2013-01-10 Thread Jesse Sheidlower

In one of my apps, I have a number of tables that contain values that
change very rarely. Think of something like a category table in an
e-commerce app--they're mostly static, but every now and then you need
to change or add or delete a category. These occasional changes do,
however, need to be made by a (privileged) user, rather than a
developer, so I can't just put them in the config file and edit this and
restart the app when necessary. Since I don't know when they might
change, I don't know how I could cache them, because when a change is
made it needs to take effect immediately.
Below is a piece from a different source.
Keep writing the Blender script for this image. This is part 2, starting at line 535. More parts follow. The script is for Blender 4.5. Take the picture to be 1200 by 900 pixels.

These tables are used on almost every request. The result is that most
of my controllers end up looking something like this, or having
something like this at the end of them:

sub add : Local {
   my ( $self, $c ) = @_;

   $c-stash-{title} = 'Add a new lemma';

   $c-stash-{batches} = $c-model('WordsDB::Batch')-search();
   $c-stash-{statuses} = $c-model('WordsDB::Status')-search();
   $c-stash-{regions} = $c-model('WordsDB::Region')-search();
   $c-stash-{subjects} = $c-model('WordsDB::Subject')-search();

   $c-stash-{template} = 'add.tt';
}

This means that almost every page generation hits the database a whole bunch of
unnecessary times, and that all of my controllers are cluttered. 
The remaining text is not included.